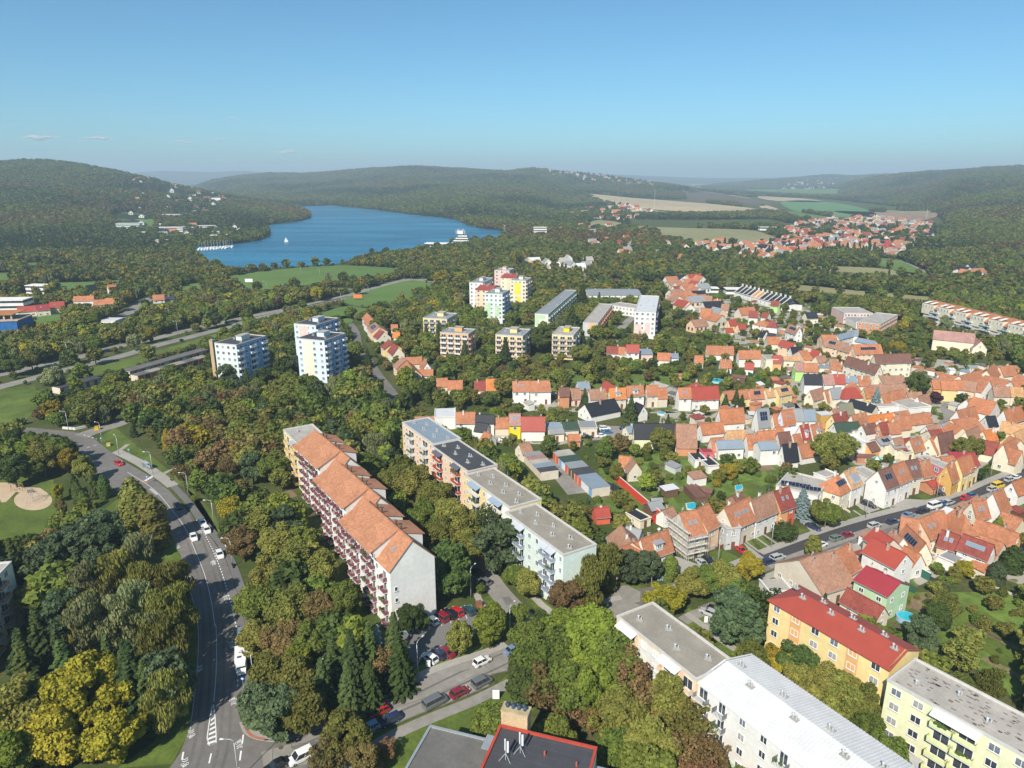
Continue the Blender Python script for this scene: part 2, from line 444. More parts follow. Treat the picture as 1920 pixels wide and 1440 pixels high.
# ---------------------------------------------------------------- far fields
FM = dict(olive=M((.24, .225, .105), 1, ((.004, .15), (.03, .10)), name='stubble_meadow'), tan=M((.42, .33, .20), 1, ((.004, .18), (.03, .12)), name='stubble_field'),
          green=M((.10, .21, .075), 1, ((.004, .10), (.03, .08)), name='winter_crop'), brown=M((.27, .18, .125), 1, ((.006, .25), (.05, .2)), name='ploughed_field'),
          grass=M((.10, .17, .035), 1, ((.006, .15), (.04, .12)), name='green_field'), scrub=M((.10, .075, .045), 1, ((.01, .3), (.05, .3)), name='heath'))
for nm, mt_, pts in (
    ('meadow', 'olive', [(1218, 427), (1290, 428), (1400, 431), (1440, 440), (1466, 452), (1400, 457), (1290, 454), (1240, 445)]),
    ('field', 'green', [(1466, 378), (1520, 376), (1590, 384), (1632, 396), (1645, 407), (1600, 409), (1520, 401), (1480, 392)]),
    ('field', 'grass', [(1475, 396), (1530, 403), (1560, 409), (1500, 410), (1470, 404)]),
    ('field', 'tan', [(1095, 374), (1180, 375), (1290, 379), (1380, 387), (1440, 396), (1400, 401), (1280, 397), (1160, 386)]),
    ('field', 'tan', [(1120, 383), (1190, 390), (1262, 400), (1240, 403), (1160, 393)]),
    ('field', 'olive', [(1200, 360), (1290, 363), (1400, 370), (1380, 374), (1280, 370), (1200, 367)]),
    ('field', 'tan', [(1300, 346), (1400, 348), (1395, 352), (1310, 352)]),
    ('field', 'brown', [(1560, 396), (1650, 398), (1755, 402), (1742, 411), (1690, 414), (1640, 408)]),
    ('field', 'olive', [(1640, 394), (1700, 396), (1760, 400), (1700, 402)]),
    ('field', 'tan', [(1420, 368), (1500, 372), (1545, 378), (1500, 379), (1440, 375)]),
    ('field', 'tan', [(1430, 383), (1470, 396), (1455, 397), (1425, 389)]),
    ('heath', 'scrub', [(1285, 365), (1360, 369), (1440, 378), (1430, 386), (1370, 382), (1290, 376)]),
    ('field', 'grass', [(1400, 356), (1520, 357), (1580, 362), (1500, 366), (1410, 362)]),
    ('meadow', 'olive', [(1100, 418), (1125, 413), (1160, 417), (1185, 425), (1150, 429), (1110, 428)]),
    ('meadow', 'olive', [(1190, 426), (1215, 424), (1235, 430), (1200, 434)]),
    ('field', 'grass', [(960, 363), (990, 360), (1010, 364), (975, 367)]),
    ('meadow', 'grass', [(1650, 485), (1690, 488), (1700, 496), (1740, 514), (1700, 516), (1670, 505), (1645, 496)]),
    ('meadow', 'olive', [(1480, 502), (1560, 500), (1640, 503), (1740, 517), (1680, 519), (1560, 512), (1490, 509)]),
    ('meadow', 'olive', [(1450, 532), (1520, 537), (1600, 545), (1745, 558), (1740, 566), (1600, 556), (1500, 548)]),
    ('meadow', 'grass', [(425, 520), (520, 506), (640, 498), (735, 503), (752, 510), (690, 522), (600, 532), (500, 546), (440, 541)]),
    ('meadow', 'grass', [(648, 560), (760, 528), (812, 534), (770, 560), (700, 576), (655, 572)]),
    ('meadow', 'grass', [(335, 540), (382, 528), (375, 545), (340, 550)]),
    ('meadow', 'grass', [(0, 513), (20, 512), (20, 526), (0, 530), (-80, 530), (-80, 513)]),
    ('meadow', 'grass', [(85, 532), (150, 530), (228, 526), (222, 536), (130, 545)]),
    ('meadow', 'grass', [(40, 494), (140, 492), (140, 498), (60, 500)]),
    ('meadow', 'grass', [(210, 422), (262, 415), (300, 430), (262, 440), (215, 432)]),
    ('meadow', 'grass', [(600, 590), (650, 575), (690, 582), (640, 600)]),
    ('meadow', 'grass', [(50, 600), (110, 590), (110, 605), (60, 612)]),
    ('meadow', 'grass', [(600, 600), (650, 593), (660, 606), (600, 612)])):
    o = draped(nm, pts, FM[mt_], .4)
    pxmark(pts, 1)
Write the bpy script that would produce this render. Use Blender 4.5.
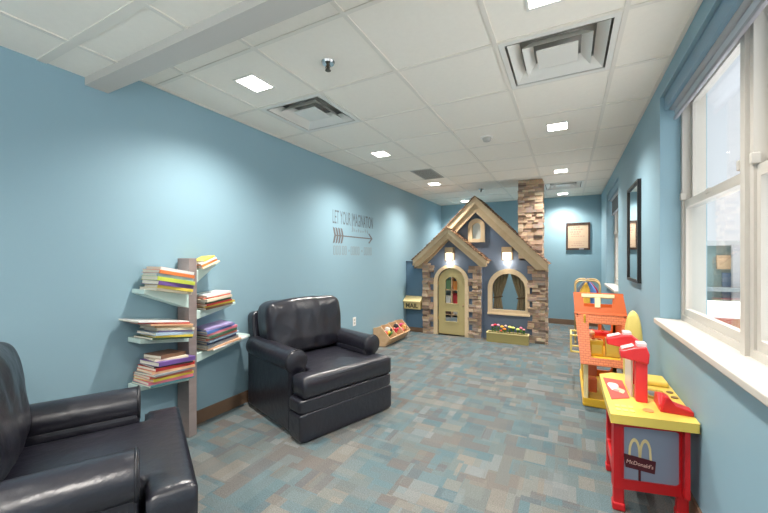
import bpy, bmesh, math, random
from mathutils import Vector, Matrix, noise
R = math.radians
random.seed(7)
scn = bpy.context.scene
for o in list(bpy.data.objects):
    bpy.data.objects.remove(o)

# ------------------------------------------------------------------ camera, world, exposure
cam = bpy.data.cameras.new('camera')
cam.sensor_width = 36.0
cam.lens = 352.0 / 768.0 * 36.0
cam.shift_y = 1.75 / 768.0
cam.clip_start = 0.02
cam.clip_end = 400
cam_o = bpy.data.objects.new('camera', cam)
cam_o.location = (0, 0, 1.285)
cam_o.rotation_euler = (R(90), 0, 0.4813)
scn.collection.objects.link(cam_o)
scn.camera = cam_o

LAMP_W = 23.0          # watts of each ceiling downlight spot
SKY = 3.8              # overcast sky strength
SCONCE_W = 0.9
world = bpy.data.worlds.new('overcast_sky')
scn.world = world
world.use_nodes = True
wn = world.node_tree
wn.nodes.clear()
w_out = wn.nodes.new('ShaderNodeOutputWorld')
w_bg = wn.nodes.new('ShaderNodeBackground')
w_tc = wn.nodes.new('ShaderNodeTexCoord')
w_sep = wn.nodes.new('ShaderNodeSeparateXYZ')
w_ramp = wn.nodes.new('ShaderNodeValToRGB')
wn.links.new(w_tc.outputs['Generated'], w_sep.inputs[0])
wn.links.new(w_sep.outputs['Z'], w_ramp.inputs[0])
wn.links.new(w_ramp.outputs[0], w_bg.inputs[0])
wn.links.new(w_bg.outputs[0], w_out.inputs[0])
cr = w_ramp.color_ramp
cr.elements[0].position = 0.0
cr.elements[0].color = (0.125, 0.128, 0.134, 1)
cr.elements[1].position = 1.0
cr.elements[1].color = (0.85, 0.845, 0.84, 1)
e = cr.elements.new(0.42)
e.color = (0.108, 0.113, 0.123, 1)
e = cr.elements.new(0.62)
e.color = (0.58, 0.58, 0.58, 1)
w_bg.inputs[1].default_value = SKY

sun = bpy.data.lights.new('sun', 'SUN')
sun.energy = 1.6
sun.angle = R(3)
sun.color = (1.0, .96, .90)
sun_o = bpy.data.objects.new('sun', sun)
sun_o.rotation_euler = Vector((.70, -.28, -.62)).to_track_quat('-Z', 'Y').to_euler()
scn.collection.objects.link(sun_o)

scn.view_settings.view_transform = 'Standard'
scn.view_settings.look = 'None'
scn.view_settings.gamma = 1.0
scn.view_settings.use_curve_mapping = False
scn.view_settings.exposure = 1.14
scn.cycles.use_denoising = True
scn.cycles.max_bounces = 10
scn.cycles.diffuse_bounces = 6
scn.cycles.transparent_max_bounces = 12
scn.cycles.sample_clamp_indirect = 6.0

# ------------------------------------------------------------------ materials
def lin(c):
    c = c / 255.0
    return c / 12.92 if c <= 0.04045 else ((c + 0.055) / 1.055) ** 2.4

def rgb(r, g, b):
    return (lin(r), lin(g), lin(b), 1.0)

MATS = {}
def mat(name, col, rough=0.55, metal=0.0, spec=0.5, bump=None, var=None, emit=0.0, coat=0.0):
    if name in MATS:
        return MATS[name]
    m = bpy.data.materials.new(name)
    m.use_nodes = True
    nt = m.node_tree
    p = nt.nodes['Principled BSDF']
    c = rgb(*col)
    p.inputs['Base Color'].default_value = c
    p.inputs['Roughness'].default_value = rough
    p.inputs['Metallic'].default_value = metal
    p.inputs['Specular IOR Level'].default_value = spec
    p.inputs['Coat Weight'].default_value = coat
    tc = nt.nodes.new('ShaderNodeTexCoord')
    if var:
        n = nt.nodes.new('ShaderNodeTexNoise')
        n.inputs['Scale'].default_value = var[0]
        n.inputs['Detail'].default_value = 5
        nt.links.new(tc.outputs['Object'], n.inputs['Vector'])
        mx = nt.nodes.new('ShaderNodeMix')
        mx.data_type = 'RGBA'
        mx.inputs['A'].default_value = tuple(x * (1 - var[1]) for x in c[:3]) + (1,)
        mx.inputs['B'].default_value = tuple(min(1, x * (1 + var[1])) for x in c[:3]) + (1,)
        nt.links.new(n.outputs['Fac'], mx.inputs['Factor'])
        nt.links.new(mx.outputs['Result'], p.inputs['Base Color'])
    if bump:
        n2 = nt.nodes.new('ShaderNodeTexNoise')
        n2.inputs['Scale'].default_value = bump[0]
        n2.inputs['Detail'].default_value = 4
        nt.links.new(tc.outputs['Object'], n2.inputs['Vector'])
        b = nt.nodes.new('ShaderNodeBump')
        b.inputs['Strength'].default_value = bump[1]
        b.inputs['Distance'].default_value = bump[2] if len(bump) > 2 else 0.01
        nt.links.new(n2.outputs['Fac'], b.inputs['Height'])
        nt.links.new(b.outputs['Normal'], p.inputs['Normal'])
    if emit:
        p.inputs['Emission Color'].default_value = c
        p.inputs['Emission Strength'].default_value = emit
    MATS[name] = m
    return m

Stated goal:
Give the lines above again exactly, from the one containing "Write the bpy" to the one containing "bpy.data.objects.remove(o)", both included, but leave out the pictures.

The output:
Write the bpy script that would produce this render. Use Blender 4.5.
import bpy, bmesh, math, random
from mathutils import Vector, Matrix, noise
R = math.radians
random.seed(7)
scn = bpy.context.scene
for o in list(bpy.data.objects):
    bpy.data.objects.remove(o)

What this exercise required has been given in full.